Hitmetrix - User behavior analytics & recording

EDITORIAL: It Ain’t Over

It seems clear that the reason yesmail.com and Mail Abuse Prevention System LLC put their lawsuit on hold was that MAPS backed off.

For whatever reason, MAPS apparently now realizes that its demand that yesmail go back and re-opt in its 12 million-plus name e-mail database in 90 days was unreasonable.

But before we all hold hands in a circle and begin singing “Kumbaya,” let’s review how this mess started so we can keep everything in healthy perspective.

Reportedly, a MAPS executive was placed on a yesmail list without his knowledge.

Unlike what MAPS considers the only allowable e-mail gathering technique — double opt in or closed-loop, where a recipient must reply to a confirmation e-mail to receive offers — yesmail employs a practice called unconfirmed opt in, where the recipient must respond to the confirmation e-mail not to receive future e-mails. When the MAPS executive received yesmail’s confirmation message, he decided he was being spammed.

It was reportedly over this single errant commercial e-mail that MAPS put yesmail on its Realtime Blackhole List and tried to hold yesmail and its 120 clients at gunpoint.

Imagine being a consumer and getting a newsletter daily for a year or two, and out of the blue one day comes an e-mail saying you must respond to continue receiving it — all because MAPS decided to force its publisher to opt you back in. Not disastrous by any stretch, but nonetheless a strange and therefore brand-damaging customer communication. This is the kind of oddball stuff to which only tech geeks would subject a customer.

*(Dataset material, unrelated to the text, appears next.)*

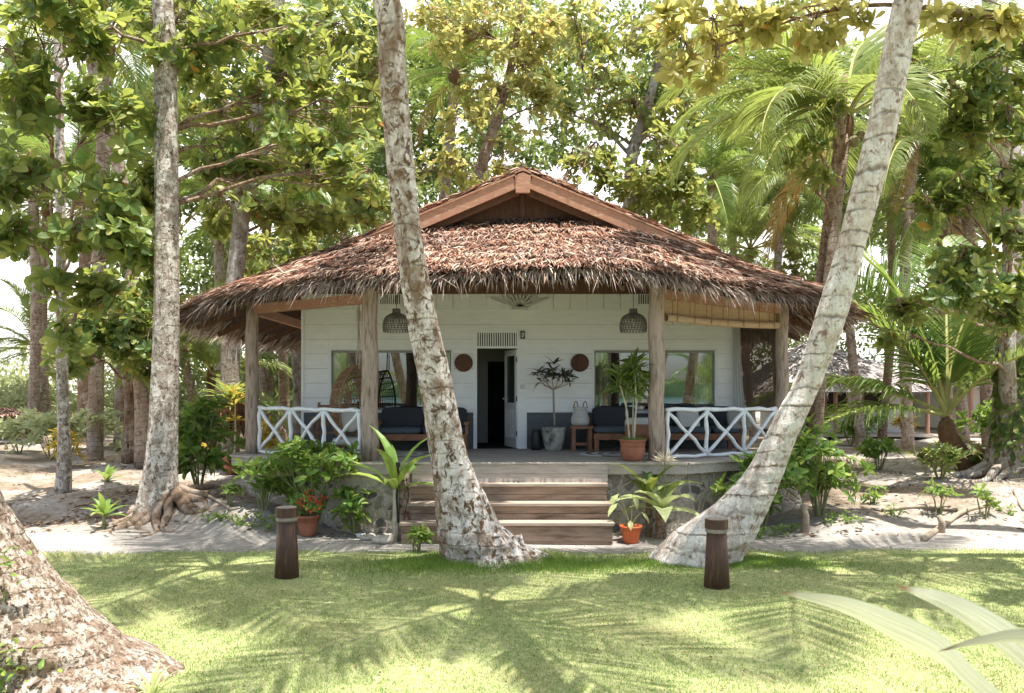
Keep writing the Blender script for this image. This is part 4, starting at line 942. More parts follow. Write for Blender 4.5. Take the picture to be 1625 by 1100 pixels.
# palm frond prototypes ------------------------------------------------
def frond_mesh(elv0, droop, L=4.6, nl=92, seed=0, mat='palm', ll=1.15, hang=.6):
    r = np.random.default_rng(seed); m = MB(); n = 24; t = np.linspace(0, 1, n); th = radians(elv0)-radians(droop)*t**1.35
    ds = L/(n-1); x = np.concatenate([[0], np.cumsum(np.cos(th[:-1])*ds)]); z = np.concatenate([[0], np.cumsum(np.sin(th[:-1])*ds)])
    y = .10*np.sin(t*2.5+seed)*t*L*.2
    pts = np.stack([x, y, z], 1); m.tube(pts, np.linspace(.045, .006, n), 6, False, mi=1)
    T = np.gradient(pts, axis=0); T /= np.linalg.norm(T, axis=1)[:, None]
    tt = np.linspace(.14, .995, nl)
    V = []; Q = []; base = 0
    for sgn in (-1, 1):
        for k, u in enumerate(tt):
            u = min(1, u+r.normal(0, .003))
            if r.uniform() < .03: continue
            i = u*(n-1); i0 = min(int(i), n-2); f = i-i0; p = pts[i0]*(1-f)+pts[i0+1]*f; tg = T[i0]*(1-f)+T[i0+1]*f; tg /= np.linalg.norm(tg)
            s = np.cross(tg, [0, 0, 1]); s /= np.linalg.norm(s)+1e-6; nn = np.cross(s, tg)
            le = ll*(.35+.65*sin(pi*min(1, (u-.02)*.95)**.75))*r.uniform(.9, 1.08)
            if u > .85: le *= 1-.45*(u-.85)/.15
            sweep = .45+.65*u; d = s*sgn*cos(sweep)+tg*sin(sweep)+nn*r.uniform(.05, .32); d /= np.linalg.norm(d)
            wv = tg*.8+nn*.3*sgn; wd = .066*r.uniform(.8, 1.1)
            q = p.copy(); cur = d.copy(); w0 = [.5, 1, .75, .12]
            for j in range(4):
                V += [q-wv*wd*w0[j]/2, q+wv*wd*w0[j]/2]
                q = q+cur*le/3; cur = cur+np.array([0, 0, -1])*hang*(.35+.3*j)*r.uniform(.8, 1.2); cur /= np.linalg.norm(cur)
            for j in range(3): Q.append([base+2*j, base+2*j+1, base+2*j+3, base+2*j+2])
            base += 8
    m.add(np.array(V), quads=Q)
    o = m.build('frond', [M[mat], M['rachis']]); me = o.data; bpy.data.objects.remove(o); return me
FR = {}
for mk in ('palm', 'palm_y'):
    FR[mk] = [frond_mesh(82, 62, seed=1, mat=mk, hang=.35), frond_mesh(66, 80, seed=2, mat=mk, hang=.5), frond_mesh(48, 92, seed=3, mat=mk, hang=.75), frond_mesh(30, 90, seed=4, mat=mk, hang=.85), frond_mesh(12, 85, seed=5, mat=mk, hang=.8), frond_mesh(-10, 70, seed=6, mat=mk, hang=1.0)]
FR['palm_dead'] = [frond_mesh(-35, 50, seed=9, mat='palm_dead', hang=1.3, nl=50)]
def add_frond(root, top, me, az_, sc, tilt=0):
    o = bpy.data.objects.new('frond', me); COL.objects.link(o); o.parent = root; o.location = Vector(top)-root.location
    o.rotation_euler = (RNG.normal(0, .12), tilt, az_); o.scale = (sc, sc, sc); return o
def palm(label, trunk, radii, nf=18, sc=1.0, mk='palm', barkm='bark_palm', group=None, azs=None, dead=2, hub=True, nring=14, k=6, nuts=0, protos=None, a0=None, horiz=False):
    tr = crom(trunk, k); rr = crom([[r] for r in radii], k)[:, 0]
    t = thing('palm_tree', label, 'palm', tuple(tr[0]), group); m = MB()
    if horiz:
        zz = np.arange(len(tr)); tr2 = crom(tr, 4); rr2 = crom([[r] for r in rr], 4)[:, 0]; rr2 = rr2*(1+.012*np.sin(tr2[:, 2]*21)+.008*np.sin(tr2[:, 2]*47))
        m.tube(tr2, rr2, nring, wob=.035, horiz=True)
        V = m.v[-1]; r_ = rr2.repeat(nring+1); z0 = tr[0][2]; k_ = np.clip(1-(V[:, 2]-z0)/.5, 0, 1)**2
        a_ = np.tile(np.linspace(0, 2*pi, nring+1), len(tr2)); V[:, 0] += k_*.05*r_*2*np.sin(a_*7)*np.cos(a_); V[:, 1] += k_*.05*r_*2*np.sin(a_*7)*np.sin(a_)
    else: m.tube(tr, rr, nring, wob=.03)
    m.build('trunk', M[barkm], t, True); top = tr[-1]
    if hub:
        h = MB(); r_ = rr[-1]; h.lathe((top[0], top[1], top[2]-.3*sc), [(r_, -.15), (r_*1.2, .05), (r_*1.35, .2), (r_*1.0, .38), (r_*.4, .5), (0, .55)], 12); h.build('crown_hub', M['hub'], t, True)
    a0 = RNG.uniform(0, 6) if a0 is None else a0
    if protos is None: protos = [int(6*(i/nf)**.9) for i in range(nf)]
    for i, pi_ in enumerate(protos):
        add_frond(t, top+np.array([0, 0, .1*sc]), FR[mk][min(5, pi_)], a0+i*2.399 if azs is None else azs[i], sc*RNG.uniform(.88, 1.08))
    for i in range(dead): add_frond(t, top-np.array([0, 0, .15]), FR['palm_dead'][0], RNG.uniform(0, 6.28), sc*.7)
    if nuts:
        for i in range(nuts):
            a = i*2.4; n_ = MB(); n_.lathe((top[0]+.28*cos(a), top[1]+.28*sin(a), top[2]-.35-.1*(i % 3)), [(0, -.14), (.09, -.09), (.125, 0), (.09, .09), (0, .13)], 10); n_.build('coconut', M['stem'], t, True)
    return t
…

That MAPS got its boxers in a knot over yesmail’s confirmation message — which, by definition, means yesmail is not a spammer — speaks volumes.

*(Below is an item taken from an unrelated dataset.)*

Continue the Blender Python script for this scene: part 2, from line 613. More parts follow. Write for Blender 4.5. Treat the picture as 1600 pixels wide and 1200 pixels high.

Evidently, the folks at MAPS are anti commercial e-mail in all its forms. But they’ll accept its existence under the strictest of terms — terms they currently have the power to dictate.

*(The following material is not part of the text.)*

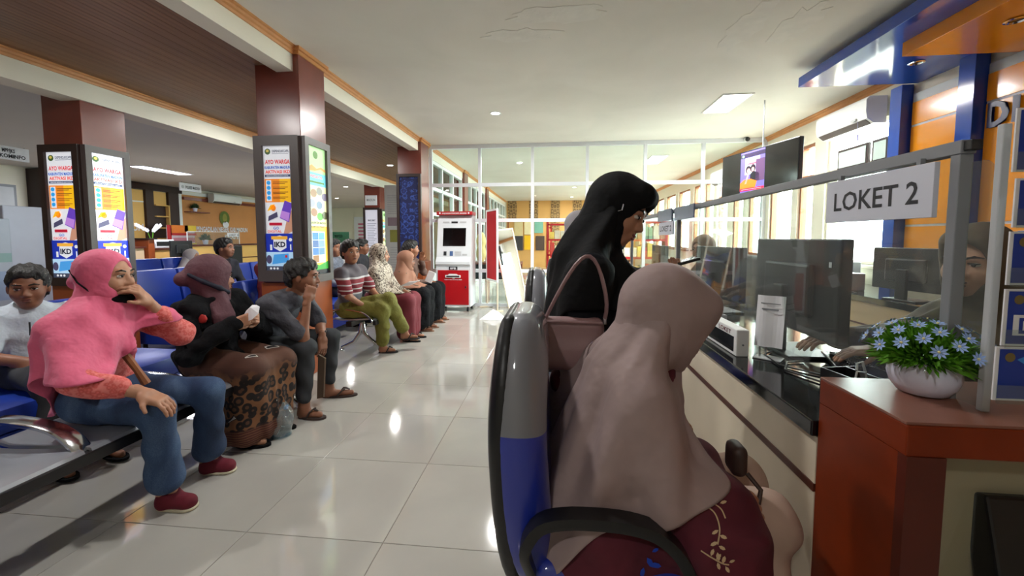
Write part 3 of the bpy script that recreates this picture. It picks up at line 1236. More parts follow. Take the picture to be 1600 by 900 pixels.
for k, pts in enumerate((((.97, 1.72, .756), (.9, 1.7, .756), (.84, 1.6, .756), (.9, 1.45, .756), (1.05, 1.42, .756), (1.12, 1.6, .756)),
                         ((.92, 1.86, .756), (.86, 1.8, .756), (.85, 1.66, .756), (.98, 1.5, .756), (1.1, 1.4, .756)))):
    tag(MB(M_black).tube(pts, .0035, 6).build('cable', smooth=True), ['dark cable looping over the worktop in front of the notice', 'second dark cable curling from the monitor foot'][k], 'cable', 'worktop cables')
tag(MB(M_paper).cbox((1.12, 1.27, .752), (.2, .14, .002), 0, Matrix.Rotation(.3, 3, 'Z')).build('form_sheet'), 'white form lying next to the desk tray', 'paper')

# things on the window desk: router box, phone base, cables
rb = thing('desk_switch_box', 'grey box with cables on the window desk', 'box', (2.75, 4.25, .7505))
MB(M_lightgrey).box(-.08, .08, -.12, .12, 0, .16, .008).build('case', rb)
MB(M_black).tube([(-.08, 0, .06), (-.12, -.05, .012), (-.1, -.2, .006), (-.12, -.32, .006)], .005, 6).build('cord', rb, True)
pd = thing('document_tray', 'grey document tray on the window desk', 'tray', (2.76, 5.4, .7505))
MB(M_grey).box(-.15, .15, -.2, .2, 0, .02, .003).build('base', pd)
MB(M_grey).box(.13, .15, -.2, .2, .02, .11).build('back', pd)
MB(M_paper).box(-.13, .12, -.17, .17, .02, .05).build('papers', pd)
# box on window sill
tag(MB(mat('sill_box', (196, 196, 190), 0.7)).box(3.0, 3.28, 4.86, 5.4, .7505, .98, .01).build('storage_box'), 'pale box standing under the bright window', 'box')

# ---- right wall decor: orange panels, blue pillars, soffits, lettering
M_blue = mat('glossy_blue_panel', (40, 80, 178), 0.12, var=0.03, coat=0.4)
M_orange = mat('glossy_orange_panel', (240, 150, 20), 0.2, var=0.03, coat=0.3)
dw = struct(MB(M_orange).box(3.385, 3.4, -1.0, 4.62, 0, 2.6).build('wall_panelling'), 'orange and blue panelled wall behind the counter')
for y0, y1 in ((3.9, 4.44), (3.15, 3.74), (2.4, 2.98), (1.6, 2.24), (.8, 1.44)):
    for z0, z1 in ((.9, 1.345), (1.365, 2.29), (2.31, 2.52)):
        MB(M_orange).box(3.365, 3.385, y0, y1, z0, z1, .002).build('panel', dw)
    MB(M_beige2).box(3.365, 3.385, y0, y1, .0, .89).build('panel', dw)
    for z0, z1 in ((1.345, 1.365), (2.29, 2.31), (2.52, 2.6)):
        MB(M_lightgrey).box(3.37, 3.385, y0, y1, z0, z1).build('joint_strip', dw)
for y in (4.46, 3.75, 2.99, 2.25, 1.45):
    MB(M_blue).box(3.28, 3.385, y, y + .14, 0, 2.7, .003).build('pillar', dw)
sf = struct(MB(M_blue).box(2.335, 3.4, -2.0, 4.44, 2.7, 2.79, .002).build('trim_6'), 'glossy blue ceiling soffit over the counter')
so = struct(MB(M_orange).box(2.58, 3.4, -2.0, 3.53, 2.6, 2.7, .002).build('trim_7'), 'glossy orange lower soffit over the counter')
for (x, y, z, par, r_) in ((2.98, 3.92, 2.7, sf, .045), (2.85, 3.02, 2.6, so, .045)):
    mm = MB(M_steel)
    mm.lathe([(r_, 0), (r_ + .012, -.006), (r_, -.01), (r_ - .01, -.002)], 20, (x, y, z))
    mm.mat(M_blackgloss)
    mm.lathe([(.001, -.001), (r_ - .008, -.001)], 20, (x, y, z))
    mm.build('soffit_lamp', par, True)
tt = thing('wall_lettering', 'dark blue capital letters on the orange wall', 'lettering', (3.36, 3.7, 2.1))
for k, ch in enumerate('DINAS'):
    vs, fs, w = text_polys(ch, .03)
    hh = .19
    mb = MB(mat('blue_letter', (24, 26, 84), 0.4))
    y = 3.7 - k * .18
    q = [Vector((3.362, y - a * hh * .8, 2.1 + b * hh)) for a, b in vs]
    mb.add(q, fs)
    mb.add([v + Vector((-.02, 0, 0)) for v in q], fs)
    bm = bmesh.new()
    mb.build('letter', tt, world=True)
tag(MB(mat('small_blue_plate', (40, 60, 130), 0.4)).box(3.345, 3.363, 3.36, 3.42, 1.23, 1.29, .003).build('wall_socket'), 'small blue plate on the orange wall above the officer', 'socket')

# air conditioner on the right wall
def aircon(loc, rotz, label, L=.86):
    t = thing('air_conditioner', label, 'air conditioner', loc, rotz, 'wall air conditioners')
    prof = [(0, 0), (.12, .0), (.185, .05), (.2, .12), (.2, .24), (.17, .275), (0, .275)]
    m = MB(M_white)
    m.prism([(a, -L / 2, b) for a, b in prof], (0, L, 0))
    m.build('case', t)
    MB(M_frame_grey).prism([(.125, -L / 2 + .03, .0), (.182, -L / 2 + .03, .045), (.186, -L / 2 + .03, .04), (.129, -L / 2 + .03, -.005)], (0, L - .06, 0)).build('louvre', t)
    MB(M_lightgrey).box(.2, .204, .2, .28, .06, .08).build('badge', t)
    return t


aircon((3.385, 5.2, 2.43), PI, 'white air conditioner above the bright window near the blue soffit', .84)
ac2 = aircon((3.36, 8.7, 2.3), PI, 'white air conditioner on the window wall behind the partition', .8)
tag(MB(mat('dangling_tag', (150, 150, 190), 0.6)).tube([(3.2, 4.92, 2.52), (3.2, 4.91, 2.34)], .002, 5).cbox((3.2, 4.905, 2.31), (.01, .03, .07), .003).build('hanging_tag'), 'small tag dangling below the air conditioner', 'tag')

# pictures leaning on the transom
for k, (u0, u1, v0, v1, lab) in enumerate(((1309, 1356, 241, 268, 'left framed certificate on the window transom'), (1362, 1388, 236, 262, 'right framed certificate on the transom by the blue pillar'))):
    a, b = at(u0, v0, x=3.3), at(u1, v0, x=3.3)
    t = thing('framed_certificate', lab, 'picture', (3.3, a.y, 2.0), 0, 'framed certificates')
    y0, y1 = b.y, a.y
    MB(M_frame_dark).box(3.3, 3.33, y0, y1, 2.02, 2.26, .004).build('frame', t, world=True)
    MB(mat('certificate_paper', (196, 214, 206), 0.6)).box(3.296, 3.302, y0 + .03, y1 - .03, 2.05, 2.23).build('sheet', t, world=True)
    MB(M_cream).box(3.296, 3.4, y0 - .03, y1 + .03, 2.0, 2.02).build('ledge', t, world=True)

# ---- television
tvL, tvR = Vector((2.2, 5.9, 0)), Vector((2.52, 4.71, 0))
tvc = (tvL + tvR) / 2
ang = math.atan2((tvR - tvL).y, (tvR - tvL).x)
tv = thing('television', 'flat television hung high in front of the windows, showing a narrow picture', 'television', (tvc.x, tvc.y, 0), ang)
W_ = (tvR - tvL).length
MB(M_black).box(-W_ / 2, W_ / 2, 0, .05, 1.77, 2.3, .006).build('housing', tv)
M_scr = mat('television_dark_screen', (38, 38, 36), 0.12, var=0.0)
MB(M_scr).box(-W_ / 2 + .012, W_ / 2 - .012, -.003, 0, 1.785, 2.288).build('screen', tv)
MB(M_grey).tube([(0, .08, 2.1), (0, .08, 2.86)], .007, 8).build('ceiling_pole', tv, True)
MB(M_grey).box(-.15, .15, .05, .09, 1.95, 2.15).build('bracket', tv)
E1 = 1.0
def em(n, c, e=E1):
    return mat('screen_' + n, c, 0.3, var=0, emis=e)
g = Sheet((-.2, -.003, 2.355), (1, 0, 0), (0, 0, -1))
pw, ph = .31, .53
g.rect(em('violet', (96, 88, 190)), 0, 0, pw, ph)
g.up()
g.rect(em('pale', (190, 190, 226)), .06, .08, .25, .3)
g.rect(em('dark', (52, 44, 66)), .0, .02, .31, .075)
g.rect(em('sign', (206, 58, 52)), .08, .15, .22, .175)
g.up()
g.rect(em('wall', (84, 60, 92)), .2, .12, .31, .4)
g.disc(em('hair', (30, 24, 34)), .105, .235, .034, .05)
g.disc(em('hair', (30, 24, 34)), .165, .225, .034, .05)
g.poly(em('black_dress', (28, 28, 34)), [(.13, .4), (.25, .4), (.24, .3), (.17, .26), (.13, .3)])
g.up()
g.disc(em('face', (214, 150, 140)), .11, .25, .022, .032)
g.disc(em('face', (214, 150, 140)), .165, .24, .018, .028)
g.poly(em('orange', (232, 110, 30)), [(.0, .48), (.2, .48), (.22, .4), (.14, .36), (.05, .36), (.0, .4)])
g.poly(em('arm', (206, 150, 150)), [(.06, .42), (.085, .42), (.115, .3), (.1, .285)])
g.up()
g.rect(em('ticker', (206, 30, 60)), 0, .475, pw, .51)
g.rect(em('ticker2', (226, 210, 214)), .02, .488, .28, .496)
g.disc(em('clock', (120, 200, 130)), .035, .05, .016)
g = g.build('picture', tv, world=False)
g.scale = (1.29, 1, .92)
g.location = (0, 0, 2.283 - .92 * 2.355)

# small camera at the partition top
cc = thing('security_camera', 'tiny dark security camera on the partition top rail', 'camera', (3.05, 7.2, 2.8))
MB(M_white).box(-.03, .03, .0, .06, .0, .05, .005).build('mount', cc)
MB(M_black).ell((0, -.02, .02), (.035, .035, .035), 8).build('dome', cc, True)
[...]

What also is clear is that the MAPS folks are knee-jerk vigilantes.

What if all the big e-mail vendors march obediently toward closed loop, then MAPS gets a few complaints and decides that to stay off the RBL, periodic database cleanings are necessary — say once a quarter, or once a month? After all, if it protects consumers, it must be a good thing, right?

Avoiding government intervention is always preferred when possible, and industry collaboration is one way to achieve it. But if it means caving en masse in to MAPS’ demands for closed-loop opt in, the commercial e-mail industry is on a path loaded with opportunities for regret.